Tante Frieda hat ihren Lebensabend kalkuliert – und festgestellt: Die Freiheit liegt auf See. Der Kapitän auf dem Kreuzfahrtschiff verlangt weniger Geld von ihr als die Herrschaften vom Seniorenstift. Dort zahlt sie gut 3000 Euro im Monat, das schwimmende Altersheim komme sie günstiger; zumindest mit dem perfekten Timing, sagt Tante Frieda. Und ihre Nachbarin kennt eine, deren Freundin seit zwei Jahren schon auf hoher See ist und behauptet, das funktioniert tatsächlich.
Die Schiffe seien dermaßen billig heutzutage, ungeahnte Möglichkeiten tun sich da auf für eine rüstige 80-Jährige wie meine Tante, die schon in Afrika unterwegs war, als die Hippies noch das Einmaleins gelernt haben: Nil rauf und runter. Mal Aida, mal MSC oder Costa, ein paar Schleifen durchs Mittelmeer, bis es dort zu kalt wird, dann ab Richtung Südsee. Und dabei spart sie angeblich auch noch: 70 Euro pro Tag hat sie ausgerechnet, genug für die ein oder andere Exkursion, Trinkgelder und die unausweichlichen Transfers.

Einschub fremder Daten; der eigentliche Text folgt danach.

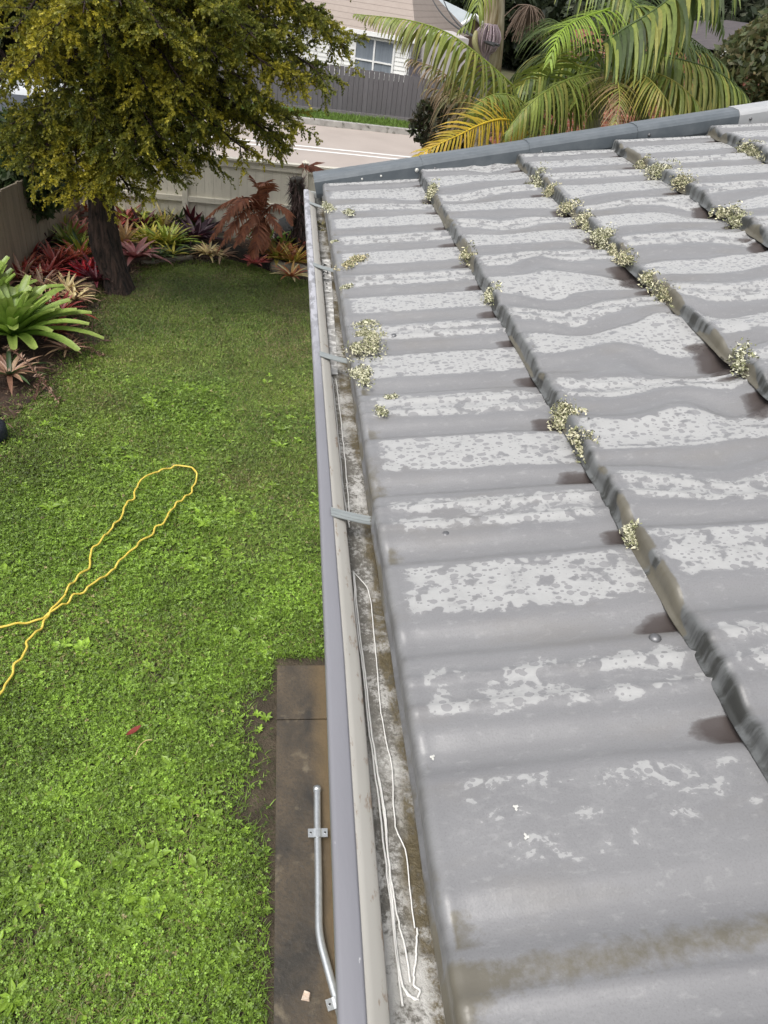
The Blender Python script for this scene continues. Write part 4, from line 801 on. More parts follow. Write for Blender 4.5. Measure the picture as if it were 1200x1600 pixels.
for i in range(1100):
    t = rnd(0, 1); p = P[int(t*23)]; a = rnd(0, 6.28); o_ = np.array([math.cos(a), math.sin(a), 0]); r = .14-.045*t; q = p+o_*r*rnd(.9, 1.05); d = o_*rnd(.02, .13)+np.array([0, 0, rnd(-.2, .12)]); e = np.array([-o_[1], o_[0], 0])*rnd(.006, .018); m.add([q-e, q+e, q+d], np.array([[0, 1, 2]]), np.array([.055, .032, .028])*rnd(.4, 1.8))
m.build('fibre', M_litter, st)['kind'] = 'stuff'
m = MB(); tw = W(476, 262, Y=12.1)
for i in range(26):
    d = np.array([rnd(-.2, .45), rnd(-.2, .2), rnd(-.12, .1)]); e = np.array([0, .0015, .0025]); d = d*.8; m.add([tw-e, tw+e, tw+d*.55+[0, .002, .045], tw+d], np.array([[0, 1, 2, 3]]), np.array([.22, .09, .06])*rnd(.6, 1.4))
tag(m.build('dry_twigs', M_litter), 'reddish dry twigs caught on the fence beside the capped post', 'twigs')

# ------------------------------------------------------------------ the golden-tipped conifer in the left bed
M_bark = None
k = NT('bark_mat', .92); v = k.scale(k.pos(), (1, 1, .16)); n1 = k.noise(22, v, 7, .65, .8); k.base(k.mix(k.ramp(n1, [(.38, 0.0), (.62, 1.0)]), (.007, .005, .004), (.085, .052, .040))); k.bump(n1, .08); M_bark = k.m
k = NT('needle_mat', .55); c0 = k.attr('col'); k.base(c0)
trn = k.n('BsdfTranslucent', Color=c0); mx = k.n('MixShader', Fac=.42); k.t.links.new(k.b.outputs[0], mx.inputs[1]); k.t.links.new(trn.outputs[0], mx.inputs[2]); k.t.links.new(mx.outputs[0], k.out.inputs['Surface']); M_need = k.m
tree = empty('conifer_tree', tuple(W(187, 458, z=GZ)), 'large golden-tipped conifer with a dark fluted trunk in the left bed', 'tree')
TB = W(187, 455, z=GZ); TY = TB[1]
tpath = smooth([TB, W(178, 425, Y=TY+.02), W(163, 380, Y=TY+.06), W(157, 320, Y=TY+.1), W(152, 250, Y=TY+.15), W(150, 150, Y=TY+.2), W(155, 0, Y=TY+.2), W(158, -200, Y=TY+.2), W(165, -420, Y=TY+.25)], 60)
m = MB(); k_ = 18; V = []
for i in range(60):
    t = i/59; R_ = .172*(1-.75*t)*(1+.22*math.exp(-t*60))*(1.0+.13*math.exp(-((t-.11)/.05)**2))
    for j in range(k_):
        a = 2*math.pi*j/k_; rr_ = R_*(1+.14*math.sin(a*5+t*5)*(1-t)+.26*(vnoise(a*2.2+20, t*14, 17)-.5)); V.append(tpath[i]+[math.cos(a)*rr_, math.sin(a)*rr_, 0])
V = np.array(V); V[:k_, 2] = GZ-.03
m.add(V, np.array([[i*k_+j, i*k_+(j+1) % k_, (i+1)*k_+(j+1) % k_, (i+1)*k_+j] for i in range(59) for j in range(k_)]), None, True); m.build('trunk', M_bark, tree)
limbs = []
def tz(z): return tpath[int(np.argmin(np.abs(tpath[:, 2]-z)))]
targets = [(545, 75, 9.4), (515, 120, 9.1), (470, 195, 8.9), (440, 225, 9.0), (385, 235, 8.8), (330, 205, 8.5), (300, 215, 8.9), (255, 285, 8.75), (205, 300, 9.0), (160, 285, 9.0), (120, 262, 9.0), (70, 245, 9.2), (20, 230, 9.4), (-40, 225, 9.6), (-30, 150, 9.3),
    (40, 110, 8.6), (100, 140, 8.8), (20, 50, 8.4), (90, 40, 8.0), (170, 90, 8.2), (230, 140, 8.4), (260, 60, 7.9), (340, 90, 8.2), (400, 60, 8.4), (410, 150, 8.6), (460, 60, 8.9), (500, 20, 9.4), (350, 20, 8.0), (190, 10, 7.9), (-60, 20, 8.8), (540, -30, 9.8), (440, -30, 9.0), (60, -40, 8.2), (280, -40, 8.0), (300, 150, 8.3), (480, 130, 8.9), (370, 190, 9.2), (150, 190, 8.6), (60, 195, 9.0), (235, 250, 8.8), (275, 262, 8.9), (185, 262, 8.9), (95, 278, 9.1), (45, 262, 9.2), (140, 305, 9.1), (215, 232, 8.6), (290, 240, 9.0), (15, 195, 9.2), (320, 240, 9.1), (175, 225, 8.7), (250, 215, 8.5), (430, 110, 8.7), (520, 40, 9.6), (130, 20, 7.9)]
for (px, py, yy) in targets:
    e = W(px, py, Y=yy); zt_ = e[2]+rnd(.0, .40)-.05*(py > 200); b = tz(zt_); limbs.append((b, e))
for q in range(20):                                 # limbs on the far side and above the picture
    a = rnd(0, 6.28); z = rnd(-1.0, 1.3); r = 2.5*(1-.55*max(0, z)/3.2)*rnd(.7, 1.05); b = tz(z)
    if z < .4 and math.sin(a) < -.2: continue
    limbs.append((b, b+np.array([math.cos(a)*r, math.sin(a)*r, rnd(-.4, .2)])))
bm = MB(); tb = []; td = []; tl = []; tg_ = []
for b, e in limbs:
    L = np.linalg.norm(e-b); mid = b*.5+e*.5+np.array([rnd(-.1, .1), rnd(-.1, .1), .13*L]); P = smooth([b, mid, e], 26); r0 = .012+.014*L; bm.tube(P, np.linspace(r0, .006, 26), 6, (.03, .022, .018))
    gold = rnd(.15, .85); T = np.gradient(P, axis=0)
    nsec = int(L/.062)
    for q in range(nsec):
        t = .22+.78*(q+rnd(0, 1))/nsec; i = min(25, int(t*25)); p = P[i]; tg = nrm(T[i]); sd_ = nrm(np.cross(tg, [0, 0, 1])); s1 = (1 if q % 2 else -1)
        d = nrm(sd_*s1*rnd(.4, 1.0)+tg*rnd(.2, .9)+np.array([0, 0, rnd(-.45, .35)])); sl_ = rnd(.22, .62)*(1.15-.55*t); n_ = 8
        u = np.linspace(0, 1, n_)[:, None]; Q = p+d*u*sl_+np.array([0, 0, -1.0])*(u**2)*sl_*rnd(-.05, .28)
        bm.tube(Q, np.linspace(.006, .002, n_), 4, (.045, .035, .022), False)
        for w_ in range(1, n_):
            for rep_ in range(2):
                dd = nrm((Q[w_]-Q[w_-1])/np.linalg.norm(Q[w_]-Q[w_-1])+np.array([rnd(-.9, .9), rnd(-.9, .9), rnd(-.6, .75)])); tb.append(Q[w_]); td.append(dd); tl.append(rnd(.06, .14)); tg_.append(np.clip(gold+rnd(-.35, .35)+.3*(w_/n_-.5), 0, 1))
bm.build('limb', M_bark, tree)
tb = np.array(tb); td = np.array(td); tl = np.array(tl); tg_ = np.array(tg_); N_ = len(tb); K_ = 20
u = (np.arange(K_)/K_)[None, :, None]+rnd(0, .06, (N_, K_, 1)); rv_ = rnd(-1, 1, (N_, K_, 3)); side = nrm(rv_-td[:, None]*(rv_*td[:, None]).sum(-1, keepdims=True))
pos = tb[:, None]+td[:, None]*u*tl[:, None, None]+np.array([0, 0, -.12])*(u**2)*tl[:, None, None]; dl = nrm(td[:, None]*.75+side*.8+np.array([0, 0, -.15])); ll = rnd(.018, .036, (N_, K_, 1)); wv = nrm(np.cross(dl, rv_))*ll*.33
Vn = np.stack([pos, pos+dl*ll*.55+wv, pos+dl*ll, pos+dl*ll*.55-wv], 2).reshape(-1, 3)
cg = np.array([.125, .15, .027]); cy = np.array([.54, .47, .05]); f = (tg_[:, None, None]**1.8*.80+.22*u*tg_[:, None, None]); Cn = (cg*(1-f)+cy*f)*rnd(.6, 1.4, (N_, K_, 1)); Cn = np.repeat(Cn.reshape(-1, 3), 4, 0); q = np.arange(N_*K_)*4
m = MB(); m.add(Vn, np.stack([q, q+1, q+2, q+3], -1), Cn); m.build('crown', M_need, tree); print('needles', N_*K_)

# ------------------------------------------------------------------ palms behind the roof
M_palm = leafy('palm_mat', .5, .3)
PG = [(.20, .25, .045), (.24, .29, .055), (.16, .215, .04), (.27, .27, .06)]; PB = [(.22, .33, .03), (.26, .38, .05)]; PD = [(.055, .085, .02), (.07, .11, .025), (.10, .14, .03)]; PY = [(.50, .36, .025), (.42, .33, .03), (.55, .36, .03)]; PBR = [(.20, .13, .06), (.16, .11, .045), (.15, .16, .04)]; PO = [(.22, .21, .04), (.26, .23, .05), (.16, .19, .035)]
def pw(L_): return [W(a, b, Y=y) for a, b, y in L_]
pC = empty('palm', (1.25, 6.9, GZ), 'palm with drooping olive-tipped fronds and a yellow lower frond behind the verge', 'palm', 'palms behind the roof')
pB = empty('palm', (2.6, 6.9, GZ), 'palm with long green fronds hanging over the middle of the verge capping', 'palm', 'palms behind the roof')
pA = empty('palm', (1.35, 7.6, GZ), 'tall palm with a smooth crownshaft and a hanging mauve flower cluster', 'palm', 'palms behind the roof')
k = NT('palm_trunk_mat', .7); zz = k.n('SeparateXYZ', Vector=k.pos()).outputs[2]; wv_ = k.math('FRACT', k.math('MULTIPLY', k.math('ADD', zz, k.math('MULTIPLY', k.noise(5, k.pos(), 3), .05)), 9.0)); k.base(k.mix(k.ramp(wv_, [(.0, .0), (.15, 1.0)]), (.10, .085, .065), k.mix(k.noise(20, k.pos(), 4), (.19, .165, .13), (.29, .26, .21)))); M_ptr = k.m
k = NT('crownshaft_mat', .45); v = k.scale(k.pos(), (1, 1, .12)); k.base(k.mix(k.ramp(k.noise(30, v, 4), [(.35, 0.0), (.65, 1.0)]), (.20, .15, .07), (.58, .50, .36))); M_cs = k.m
def trunk(par, xy, ztop, r, lean=(0, 0)):
    b = np.array([xy[0], xy[1], GZ]); e = np.array([xy[0]+lean[0], xy[1]+lean[1], ztop]); t = np.linspace(0, 1, 20)[:, None]; m = MB(); m.tube(b*(1-t)+e*t, np.linspace(r*1.15, r*.85, 20), 14); m.build('trunk', M_ptr, par); return e
cC = W(838, 178, Y=6.9); cB = W(948, 112, Y=6.9)
trunk(pC, (cC[0], cC[1]), cC[2], .07); trunk(pB, (cB[0], cB[1]), cB[2], .075)
cA0 = W(768, 120, Y=7.9); cA1 = W(778, -130, Y=7.9); trunk(pA, (cA0[0], cA0[1]), cA0[2]+.05, .075)
m = MB(); t = np.linspace(0, 1, 14)[:, None]; m.tube(cA0*(1-t)+cA1*t, np.interp(t[:, 0], [0, .25, .6, 1], [.085, .10, .09, .06]), 16); m.build('crownshaft', M_cs, pA)
m = MB(); b0 = W(766, 38, Y=7.72)
for q in range(130):
    a = rnd(0, 6.28); rr_ = .11*math.sqrt(rnd(0, 1)); P_ = []
    for i in range(8):
        t = i/7; bul = math.sin(math.pi*min(1, t*1.15+.12))**.7 if t < .75 else max(.12, 1-(t-.55)*2.0); P_.append(b0+np.array([math.cos(a)*rr_*bul*1.15, math.sin(a)*rr_*bul, -.34*t*rnd(.97, 1.0)])+rnd(-.004, .004, 3))
    g = rnd(.65, 1.2); m.tube(P_, .0042, 4, np.array([.66, .54, .585])*g if rnd(0, 1) < .75 else np.array([.7, .62, .54])*g, False)
m.build('flower_cluster', M_need, pA)
m = MB(); P_ = smooth([W(744, 48, Y=7.68), W(742, 66, Y=7.66), W(750, 88, Y=7.66), W(757, 92, Y=7.68)], 10); m.tube(P_, [.012, .022, .026, .028, .026, .024, .02, .016, .01, .004], 7, (.5, .47, .25)); m.build('bract', M_need, pA)
m = MB(); b0 = W(828, 8, Y=8.3)
for q in range(70):
    a = rnd(0, 6.28); e = b0+np.array([math.cos(a)*rnd(.08, .24), rnd(-.1, .1), -rnd(.12, .32)]); m.tube(smooth([b0, (b0+e)/2+[0, 0, .05], e], 6), .004, 4, np.array([.34, .25, .19])*rnd(.6, 1.2), False)
m.build('dry_cluster', M_need, pA)
FR = frond
def fr(par, L_, n, lmax, wd, dr, cols, **kw): return FR(pw(L_), n, lmax, wd, dr, cols, M_palm, par, 'frond', **kw)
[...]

Fünf Mahlzeiten am Tag (und zwar in der Regel Gourmet statt Großküche), eine Flasche Wein und das Bordorchester sind inklusive. Ebenso Pool, Fitness-Geräte, Shampoo, Handtücher und Erste Hilfe. Sogar für Dialyse-Stationen ist auf manchen Schiffen gesorgt.
Ins Stift kann sie immer noch ausweichen – als Bettlägerige dann, mit Pflegestufe drei. Denn Rund-um-die-Uhr-Betreuung, das bieten die Kähne noch nicht.